Yes, McVay has expanded his playbook and strategies. But the coach saw Stafford as a much-needed upgrade over Jared Goff because of the 13-year veteran’s ability to go off-script and create additional opportunities for the offense when defenses take away first and second options. 

This 2021 regular season had its ups and downs, but part of that stemmed from McVay and his offense working through growing pains necessary for achieving that improved versatility. But now, McVay believes he and his team are better equipped for a prime performance on Sunday because of the growth they experienced.

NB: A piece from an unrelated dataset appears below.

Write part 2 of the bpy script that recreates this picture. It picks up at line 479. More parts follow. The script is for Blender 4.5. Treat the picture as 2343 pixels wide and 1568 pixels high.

“That’s kind of what this year has reflected,” McVay said. “It’s a balancing act. You want to solve some of the problems beforehand, make sure we have answers and some all-purpose things that we can present based on whatever they want to kind of activate towards us. Going back to that 2018 game, our guys have done a great job of evolving and morphing to where you do have a little more that you can present based on what the defense decides they want to commit to or stop. …. (With) the way Matthew sees the game and the way our guys understand the intent behind what we’re trying to get done, whether we want to run the ball or throw it, I have a lot of confidence.”

McVay’s ability to make adjustments on the fly will prove especially crucial on Sunday as he faces a former assistant in Cincinnati Bengals head coach Zac Taylor, who has great familiarity with the Rams’ offense. 

Because of his respect for his opponent, McVay predicts that at some point, the Bengals defense will figure out a way to take away one of the elements of the offense. And that’s when he’ll have to find alternate ways to attack and remain a step ahead in ways that proved unsuccessful in Super Bowl 53.

McVay has a shot at redemption within reach, and he treasures that.

“Very grateful for it,” he said. “What you do realize as you accumulate experiences is how difficult it is to be in these situations. Our players did a great job on being able to deliver. I’m surrounded by a great coaching staff that I feel really fortunate and blessed to be around. So, you don’t take these opportunities lightly. But there’s a fine line of when you want something too bad, making sure you don’t press at all. It’s cliche but it’s the truth. Let's be in the moment, let’s prepare to the best of our ability, let’s use these experiences to apply the right types of preparation, processes and procedures as it leads into Sunday. But enjoy it, and be in the moment.”